Sunday, January 29, 2006

Best of Doo Wop January 28, 2006


Best of Doo Wop at Cerritos: Oldies and Sometimes Goodies

By Glen Creason

“Those oldies but goodies reminds me of you
The songs of the past bring back memories of you
I always remember the first night we met
The songs they were playing I never will forget”

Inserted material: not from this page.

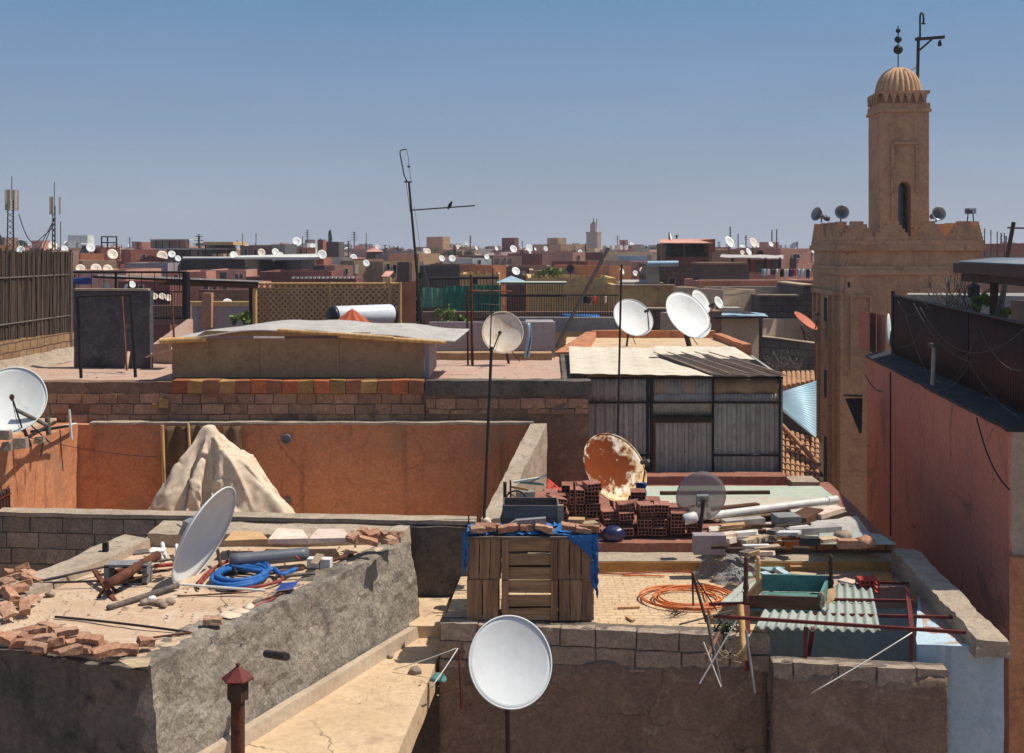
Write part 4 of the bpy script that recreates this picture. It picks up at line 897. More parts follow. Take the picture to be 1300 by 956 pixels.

It was most certainly Saturday night in the present but there was a huge crowd of one-time teens of the 50’s awaiting musical memories while vintage muscle cars picturesquely dotted the Cerritos Center for the Performing Arts parking lot. The crowd of “kids” and their Detroit steel were heralding the visit of the singers of songs that filled the airways of our youth. The show “Best of Doo Wop” ignored the ticking of the old boomer clock and although many of these oldies are truly old, approaching a half century, the show made many forget the thunder of time.
The songs were wonderful to hear live, even if sometimes the spirit was willing but the flesh weak. However, groups like the Del-Vikings, the Dixie Cups, the Crew-Cuts and especially the Coasters and Drifters really got the entire hall’s pulse to thump to a rock and roll beat. It was a might worrisome that two of the first three acts were challenged by physical problems but when the Del-Vikings burst into “Whispering Bells” and finished with “Come and Go With Me” it meant little that the lead singer wasn’t the twenty-year old that recorded the songs in the Eisenhower era. Talk about the days of KRLA, we got to hear Little Caesar do “Those Oldies but Goodies,” bop to the lead guitarist of the Charms do “Tequila,” and groove to “Little Darlin’” at the conclusion of the Crew Cuts energetic set. The Crews who left their butch-wax behind about forty years ago seem to have kept their edge including the clowning and astounding falsetto of Bob Duncan.
The second half was amped up several degrees beginning with the feminine charm of the Dixie Cups who appeared to have drunk from Ponce de Leon’s Pepsi since none gave the appearance of being born when “Chapel of Love” topped the charts. However, their bubbling “Heat Wave,” “Chapel…,” “Iko Iko,” and “Please Mr. Postman” were delivered perfectly in costumes that added much to the festivities. The remainder of the concert was high spirits and excellent doo wop harmony. The Coasters gave us “Charley Brown,””Poison Ivy,” “Searchin’” and the rollicking “Yakety Yak” that had the entire hall up dancing like they were back at El Monte Legion Stadium on a Saturday night. The grand finale of the Drifters was like a tasty dessert, featuring excellent vocals and crisp choreography. The audience was taken “On Broadway,” then “Up on the Roof,” experienced “This Magic Moment” and took an extended romp of “Stand by Me” that resonated across many decades. Those oldies but goodies still sounded pretty good, maybe not as good as they did booming through the tinny speakers of that 57’ Bel Air rolling slowly through Harvey’s Broiler but pretty sweet nevertheless.